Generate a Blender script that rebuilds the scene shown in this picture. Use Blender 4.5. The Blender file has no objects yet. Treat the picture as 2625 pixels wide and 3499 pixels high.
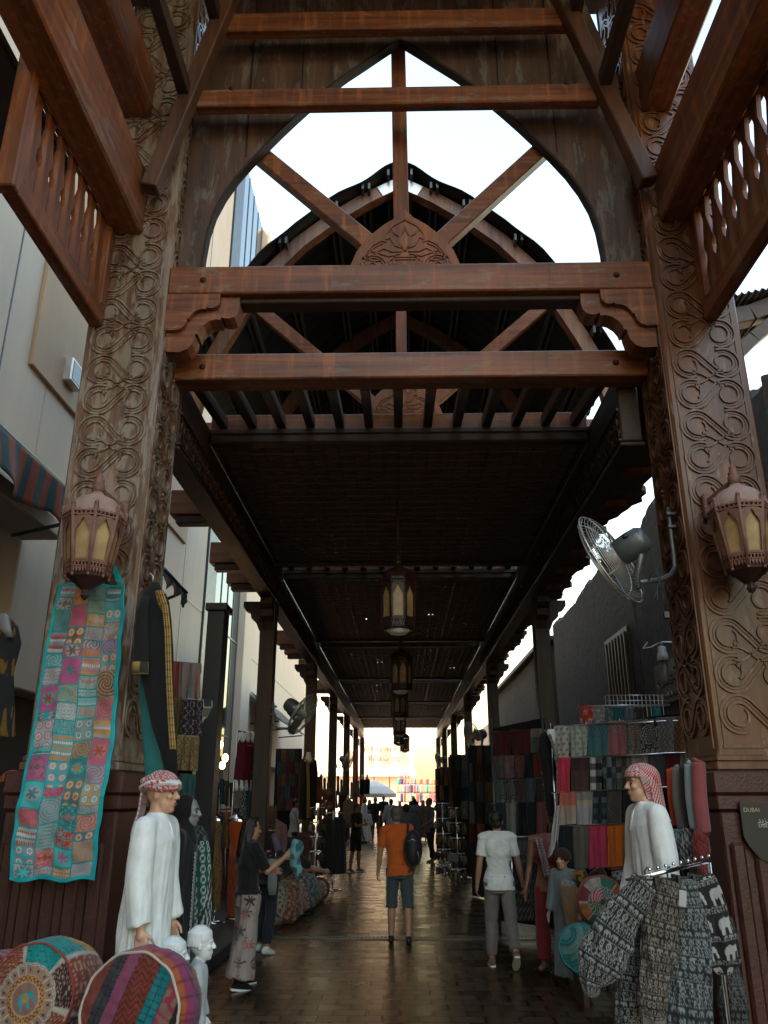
SKY_STRENGTH, SUN_ENERGY, EXPOSURE = 0.15, 3.0, 1.92
import bpy, bmesh, math, random
import numpy as np
from mathutils import Vector, Matrix, Euler, noise as mnoise
rnd = random.Random(7)
PI = math.pi
scene = bpy.context.scene
COL = scene.collection
R = math.radians

# ---------------------------------------------------------------- survey: camera constants and the photo's measuring grid
F_, CX_, CY_, EYE = 2730.0, 1312.5, 1749.5, 1.85
PITCH, YAW = R(19.54), R(1.14)
_cp, _sp, _cy, _sy = math.cos(PITCH), math.sin(PITCH), math.cos(YAW), math.sin(YAW)
def at(px, py, Y=None, X=None, Z=None):
    a = (px-CX_)/F_; b = (CY_-py)/F_
    r = (_cy*a-_sy*_cp+_sy*_sp*b, _sy*a+_cy*_cp-_cy*_sp*b, _sp+_cp*b)
    if Y is not None: t = Y/r[1]
    elif X is not None: t = X/r[0]
    else: t = (Z-EYE)/r[2]
    return Vector((r[0]*t, r[1]*t, EYE+r[2]*t))
def V(*a): return Vector(a)

# ---------------------------------------------------------------- mesh builder
class MB:
    def __init__(s): s.v = []; s.f = []; s.m = []; s.sm = []; s.c = None; s.uv = None
    def add(s, verts, faces, mi=0, smooth=False, cols=None):
        o = len(s.v)
        s.v += [tuple(p) for p in verts]
        s.f += [tuple(i+o for i in f) for f in faces]
        s.m += [mi]*len(faces); s.sm += [smooth]*len(faces)
        if cols is not None or s.c is not None:
            if s.c is None: s.c = [(1, 1, 1)]*o
            s.c += list(cols) if cols is not None else [(1, 1, 1)]*len(verts)
        return s
    def box(s, lo, hi, b=0.0, mi=0, M=None, cols=None):
        lo = [min(a, c) for a, c in zip(lo, hi)] if True else lo
        x0, y0, z0 = lo; x1, y1, z1 = hi
        b = min(b, (x1-x0)/2.2, (y1-y0)/2.2, (z1-z0)/2.2)
        if b <= 0:
            vs = [(x0,y0,z0),(x1,y0,z0),(x1,y1,z0),(x0,y1,z0),(x0,y0,z1),(x1,y0,z1),(x1,y1,z1),(x0,y1,z1)]
            fs = [(3,2,1,0),(4,5,6,7),(0,1,5,4),(1,2,6,5),(2,3,7,6),(3,0,4,7)]
        else:
            vs = []; idx = {}
            for cx in (0, 1):
                for cy in (0, 1):
                    for cz in (0, 1):
                        p = (x1 if cx else x0, y1 if cy else y0, z1 if cz else z0)
                        d = (-b if cx else b, -b if cy else b, -b if cz else b)
                        for ax in range(3):      # vertex lying on the face of axis ax
                            q = [p[k]+(0 if k == ax else d[k]) for k in range(3)]
                            idx[(cx, cy, cz, ax)] = len(vs); vs.append(tuple(q))
            fs = []
            g = lambda c, ax: idx[(c[0], c[1], c[2], ax)]
            for ax in range(3):
                o1, o2 = (ax+1) % 3, (ax+2) % 3
                for sgn in (0, 1):
                    q = []
                    for a, c in ((0, 0), (1, 0), (1, 1), (0, 1)):
                        k = [0, 0, 0]; k[ax] = sgn; k[o1] = a; k[o2] = c; q.append(g(k, ax))
                    fs.append(tuple(q) if sgn else tuple(reversed(q)))
            for ax in range(3):      # edges along ax
                o1, o2 = (ax+1) % 3, (ax+2) % 3
                for a in (0, 1):
                    for c in (0, 1):
                        k0 = [0, 0, 0]; k1 = [0, 0, 0]
                        k0[o1] = k1[o1] = a; k0[o2] = k1[o2] = c; k1[ax] = 1
                        q = [g(k0, o1), g(k1, o1), g(k1, o2), g(k0, o2)]
                        fs.append(tuple(q) if a != c else tuple(reversed(q)))
            for cx in (0, 1):
                for cy in (0, 1):
                    for cz in (0, 1):
                        q = [idx[(cx, cy, cz, 0)], idx[(cx, cy, cz, 1)], idx[(cx, cy, cz, 2)]]
                        fs.append(tuple(q) if (cx+cy+cz) % 2 else tuple(reversed(q)))
        if M is not None: vs = [M @ Vector(p) for p in vs]
        return s.add(vs, fs, mi, cols=[cols]*len(vs) if cols else None)
    def beam(s, p0, p1, w, h, b=0.008, up=(0, 0, 1), mi=0):
        """rectangular bar from p0 to p1; w across, h along 'up'"""
        p0 = Vector(p0); p1 = Vector(p1); d = p1-p0; L = d.length; d.normalize()
        side = d.cross(Vector(up))
        if side.length < 1e-4: side = d.cross(Vector((0, 1, 0)))
        side.normalize(); u = side.cross(d)
        M = Matrix(((d.x, side.x, u.x, p0.x), (d.y, side.y, u.y, p0.y), (d.z, side.z, u.z, p0.z), (0, 0, 0, 1)))
        return s.box((0, -w/2, -h/2), (L, w/2, h/2), b, mi, M)
    def tube(s, pts, r, n=8, mi=0, caps=True, cols=None, closed=False):
        pts = [Vector(p) for p in pts]; m = len(pts)
        rs = r if isinstance(r, (list, tuple)) else [r]*m
        vs = []; fs = []; pu = None
        for i, p in enumerate(pts):
            if closed: t = pts[(i+1) % m]-pts[i-1]
            else: t = pts[min(i+1, m-1)]-pts[max(i-1, 0)]
            if t.length < 1e-9: t = Vector((0, 0, 1))
            t.normalize()
            if pu is None:
                pu = t.cross(Vector((0, 0, 1)))
                if pu.length < 1e-3: pu = t.cross(Vector((0, 1, 0)))
            pu = (pu-t*pu.dot(t)); pu.normalize(); w = t.cross(pu)
            for k in range(n):
                a = 2*PI*k/n
                vs.append(p+(pu*math.cos(a)+w*math.sin(a))*rs[i])
        for i in range(m if closed else m-1):
            j = (i+1) % m
            for k in range(n):
                fs.append((i*n+k, i*n+(k+1) % n, j*n+(k+1) % n, j*n+k))
        if caps and not closed:
            fs.append(tuple(range(n-1, -1, -1))); fs.append(tuple((m-1)*n+k for k in range(n)))
        return s.add(vs, fs, mi, True, [cols]*len(vs) if cols else None)
    def lathe(s, prof, n=24, c=(0, 0, 0), M=None, mi=0, smooth=True, cols=None, ang0=0.0):
        vs = []; fs = []; m = len(prof)
        for r, z in prof:
            for k in range(n):
                a = ang0+2*PI*k/n
                vs.append(Vector((r*math.cos(a), r*math.sin(a), z)))
        for i in range(m-1):
            for k in range(n):
                fs.append((i*n+k, i*n+(k+1) % n, (i+1)*n+(k+1) % n, (i+1)*n+k))
        if prof[0][0] > 1e-4: fs.append(tuple(range(n-1, -1, -1)))
        if prof[-1][0] > 1e-4: fs.append(tuple((m-1)*n+k for k in range(n)))
        vs = [(M @ p if M is not None else p)+Vector(c) for p in vs]
        cc = None
        if cols is not None:
            cc = [cols(i/(m-1), k/n, prof[i]) if callable(cols) else cols for i in range(m) for k in range(n)]
        return s.add(vs, fs, mi, smooth, cc)
    def ell(s, c, r, n=16, m=10, M=None, mi=0, cols=None):
        vs = []; fs = []
        for i in range(m+1):
            t = PI*i/m
            for k in range(n):
                a = 2*PI*k/n
                p = Vector((r[0]*math.sin(t)*math.cos(a), r[1]*math.sin(t)*math.sin(a), -r[2]*math.cos(t)))
                vs.append((M @ p if M is not None else p)+Vector(c))
        for i in range(m):
            for k in range(n):
                fs.append((i*n+k, i*n+(k+1) % n, (i+1)*n+(k+1) % n, (i+1)*n+k))
        return s.add(vs, fs, mi, True, [cols]*len(vs) if cols else None)
    def prism(s, poly, f, th, mi=0, smooth=False):
        """extrude the 2-D polygon poly through thickness th; f(u, v, t) -> point"""
        n = len(poly)
        vs = [f(u, v, 0) for u, v in poly]+[f(u, v, th) for u, v in poly]
        fs = [tuple(range(n-1, -1, -1)), tuple(range(n, 2*n))]
        fs += [(i, (i+1) % n, n+(i+1) % n, n+i) for i in range(n)]
        return s.add(vs, fs, mi, smooth)
    def strip(s, A, B, f, th, mi=0):
        """solid between two polylines A and B (same length) in the plane, thickness th"""
        n = len(A); vs = []; fs = []
        for t in (0, th):
            vs += [f(u, v, t) for u, v in A]+[f(u, v, t) for u, v in B]
        a = lambda i: i; b = lambda i: n+i; a2 = lambda i: 2*n+i; b2 = lambda i: 3*n+i
        for i in range(n-1):
            fs += [(a(i), b(i), b(i+1), a(i+1)), (a2(i), a2(i+1), b2(i+1), b2(i)),
                   (a(i), a(i+1), a2(i+1), a2(i)), (b(i), b2(i), b2(i+1), b(i+1))]
        fs += [(a(0), a2(0), b2(0), b(0)), (a(n-1), b(n-1), b2(n-1), a2(n-1))]
        return s.add(vs, fs, mi)
    def grid(s, nu, nv, fp, fc=None, th=0.0, mi=0, smooth=True):
        """sheet fp(u, v) for u, v in 0..1, optional thickness along the local normal, colours fc(u, v)"""
        P = [[Vector(fp(i/nu, j/nv)) for i in range(nu+1)] for j in range(nv+1)]
        cc = [fc(i/nu, j/nv) for j in range(nv+1) for i in range(nu+1)] if fc else None
        w = nu+1
        fs = [(j*w+i, j*w+i+1, (j+1)*w+i+1, (j+1)*w+i) for j in range(nv) for i in range(nu)]
        vs = [p for row in P for p in row]
        if th <= 0: return s.add(vs, fs, mi, smooth, cc)
        vb = []
        for j in range(nv+1):
            for i in range(nu+1):
                du = P[j][min(i+1, nu)]-P[j][max(i-1, 0)]; dv = P[min(j+1, nv)][i]-P[max(j-1, 0)][i]
                nn = du.cross(dv)
                if nn.length > 1e-9: nn.normalize()
                vb.append(P[j][i]-nn*th)
        o = len(vs); n2 = [tuple(reversed([k+o for k in f])) for f in fs]
        rim = []
        for i in range(nu):
            rim.append((i+1, i, i+o, i+1+o)); a = nv*w+i; rim.append((a, a+1, a+1+o, a+o))
        for j in range(nv):
            a = j*w; rim.append((a, a+w, a+w+o, a+o)); a = j*w+nu; rim.append((a+w, a, a+o, a+w+o))
        return s.add(vs+vb, fs+n2+rim, mi, smooth, (cc+cc) if cc else None)
    def loft(s, secs, n=28, mi=0, cols=None, caps=True):
        """secs: (centre, rx, ry, zrot, fold amplitude, number of folds, phase)"""
        vs = []; cc = []; m = len(secs); fs = []
        for i, q in enumerate(secs):
            c, rx, ry = Vector(q[0]), q[1], q[2]
            rot = q[3] if len(q) > 3 else 0; fa = q[4] if len(q) > 4 else 0; nf = q[5] if len(q) > 5 else 7; ph = q[6] if len(q) > 6 else 0
            tl = q[7] if len(q) > 7 else None
            for k in range(n):
                a = 2*PI*k/n
                e = 1+fa*(math.sin(nf*a+ph)+0.6*math.sin((nf*0.5+1.5)//1*a+ph*2.1))
                p = Vector((rx*e*math.cos(a), ry*e*math.sin(a), 0))
                p = Matrix.Rotation(rot, 3, 'Z') @ p
                if tl is not None: p = tl @ p
                vs.append(c+p)
                if cols: cc.append(cols(i/(m-1), k/n))
        for i in range(m-1):
            for k in range(n):
                fs.append((i*n+k, i*n+(k+1) % n, (i+1)*n+(k+1) % n, (i+1)*n+k))
        if caps: fs += [tuple(range(n-1, -1, -1)), tuple((m-1)*n+k for k in range(n))]
        return s.add(vs, fs, mi, True, cc if cols else None)
    def bounds(s):
        a = np.array(s.v); return a.min(0), a.max(0)
    def shift(s, d):
        s.v = [(p[0]+d[0], p[1]+d[1], p[2]+d[2]) for p in s.v]; return s
    def xf(s, M):
        s.v = [tuple(M @ Vector(p)) for p in s.v]; return s
    def merge(s, o, mi=None):
        return s.add(o.v, o.f, 0, False, o.c).fixm(o, mi)
    def fixm(s, o, mi):
        n = len(o.f)
        for i in range(n): s.m[-n+i] = o.m[i] if mi is None else mi; s.sm[-n+i] = o.sm[i]
        return s
    def mesh(s, name, mats):
        me = bpy.data.meshes.new(name)
        me.from_pydata(s.v, [], s.f)
        for m in (mats if isinstance(mats, (list, tuple)) else [mats]): me.materials.append(m)
        me.polygons.foreach_set('material_index', s.m)
        me.polygons.foreach_set('use_smooth', s.sm)
        if s.c is not None:
            ca = me.color_attributes.new('Col', 'FLOAT_COLOR', 'POINT')
            buf = np.ones((len(s.v), 4), dtype=np.float32); buf[:, :3] = np.array(s.c, dtype=np.float32)
            ca.data.foreach_set('color', buf.ravel())
        me.update(); me.validate()
        return me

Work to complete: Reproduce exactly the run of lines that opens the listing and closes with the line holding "def V(*a): return Vector(a)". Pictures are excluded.

Worked solution:
Generate a Blender script that rebuilds the scene shown in this picture. Use Blender 4.5. The Blender file has no objects yet. Treat the picture as 2625 pixels wide and 3499 pixels high.
SKY_STRENGTH, SUN_ENERGY, EXPOSURE = 0.15, 3.0, 1.92
import bpy, bmesh, math, random
import numpy as np
from mathutils import Vector, Matrix, Euler, noise as mnoise
rnd = random.Random(7)
PI = math.pi
scene = bpy.context.scene
COL = scene.collection
R = math.radians

# ---------------------------------------------------------------- survey: camera constants and the photo's measuring grid
F_, CX_, CY_, EYE = 2730.0, 1312.5, 1749.5, 1.85
PITCH, YAW = R(19.54), R(1.14)
_cp, _sp, _cy, _sy = math.cos(PITCH), math.sin(PITCH), math.cos(YAW), math.sin(YAW)
def at(px, py, Y=None, X=None, Z=None):
    a = (px-CX_)/F_; b = (CY_-py)/F_
    r = (_cy*a-_sy*_cp+_sy*_sp*b, _sy*a+_cy*_cp-_cy*_sp*b, _sp+_cp*b)
    if Y is not None: t = Y/r[1]
    elif X is not None: t = X/r[0]
    else: t = (Z-EYE)/r[2]
    return Vector((r[0]*t, r[1]*t, EYE+r[2]*t))
def V(*a): return Vector(a)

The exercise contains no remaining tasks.